Published Mar 24, 2022 9:10 PM by The Maritime Executive

One month after it trapped dozens of foreign ships in Ukraine and damaged five with missile strikes, the government of Russia claims that it will now allow foreign-flag vessels to depart through a safety corridor, beginning Friday morning.

"The Russian Federation creates a humanitarian corridor for the exit of foreign ships from Ukrainian ports into the open sea, which is a safe strip for the movement of ships from the assembly area located 20 miles south-east of [Chornomorsk] port," Mikhail Mizintsev, chief of Russia’s National Defense Management Center, said in a statement Thursday.

If the corridor is opened as described, and if Russian forces do not further attack merchant ships in transit, the arrangement will provide much-needed relief for hundreds of foreign seafarers who are trapped in and around Odesa.

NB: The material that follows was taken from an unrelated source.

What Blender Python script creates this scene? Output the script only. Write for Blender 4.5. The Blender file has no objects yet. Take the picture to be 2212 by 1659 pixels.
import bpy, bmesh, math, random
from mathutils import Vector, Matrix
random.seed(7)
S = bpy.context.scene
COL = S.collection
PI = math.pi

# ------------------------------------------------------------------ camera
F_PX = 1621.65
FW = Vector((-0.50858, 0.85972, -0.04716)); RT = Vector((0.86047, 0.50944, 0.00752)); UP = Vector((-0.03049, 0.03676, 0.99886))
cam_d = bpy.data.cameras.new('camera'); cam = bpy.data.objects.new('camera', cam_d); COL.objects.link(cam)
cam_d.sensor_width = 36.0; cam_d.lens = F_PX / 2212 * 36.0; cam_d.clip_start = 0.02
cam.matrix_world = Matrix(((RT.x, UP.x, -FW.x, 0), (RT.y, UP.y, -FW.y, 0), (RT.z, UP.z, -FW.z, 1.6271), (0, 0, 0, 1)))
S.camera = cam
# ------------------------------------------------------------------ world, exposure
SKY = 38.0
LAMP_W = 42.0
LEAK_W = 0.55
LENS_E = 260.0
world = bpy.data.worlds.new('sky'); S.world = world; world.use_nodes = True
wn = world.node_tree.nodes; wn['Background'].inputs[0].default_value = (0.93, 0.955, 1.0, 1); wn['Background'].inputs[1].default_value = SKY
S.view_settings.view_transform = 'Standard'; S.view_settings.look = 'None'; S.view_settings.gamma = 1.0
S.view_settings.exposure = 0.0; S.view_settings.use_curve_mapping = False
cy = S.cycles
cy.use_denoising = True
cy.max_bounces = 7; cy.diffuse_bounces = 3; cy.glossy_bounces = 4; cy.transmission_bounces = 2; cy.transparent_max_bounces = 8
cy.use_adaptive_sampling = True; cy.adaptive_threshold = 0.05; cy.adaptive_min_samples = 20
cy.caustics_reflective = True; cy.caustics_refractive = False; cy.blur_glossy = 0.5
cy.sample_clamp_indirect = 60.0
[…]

Nearly 70 vessels are expected to participate, Mizintsev said. 

The news arrives just in time: according to the International Chamber of Shipping, at least one of the vessels stuck in Ukraine is down to several days' worth of food, and resupply options are limited. 

At least some shipowners who are affected by the blockade have been working to repatriate foreign crews and replace them with local Ukrainian seafarers while awaiting further developments. The switch is challenging because Ukraine has implemented mandatory mobilization for all men between the ages of 18-60. Only Ukrainian seafarers above this age range are legally available for crew change, and that pool is limited.

Other maritime stakeholders are working to help Ukrainian seafarers' families depart to safer locations. A charitable working group – the International Transport Workers’ Federation (ITF), the Marine Transport Workers’ Trade Union of Ukraine (MTWTU) and ship manager V.Group – have put funding and organization in place to get Ukrainian seafarers' families out of the country to safe accommodations in Romania and Poland. They can stay for one week, free of charge, and the group provides onsite support for their journey onwards.

The ITF has provided initial funds of $200,000 to kickstart the project, in cooperation with the ITF Seafarers’ Trust. The group is calling on the industry to provide support and funding to sustain the initiative.

“Our thoughts are with everyone caught up in this conflict,” said David Heindel, Chair of the ITF Seafarers’ Trust and Chair of the ITF Seafarers’ Section. “I hope that as our humanitarian efforts continue, we can persuade other companies to join in and contribute to funding.”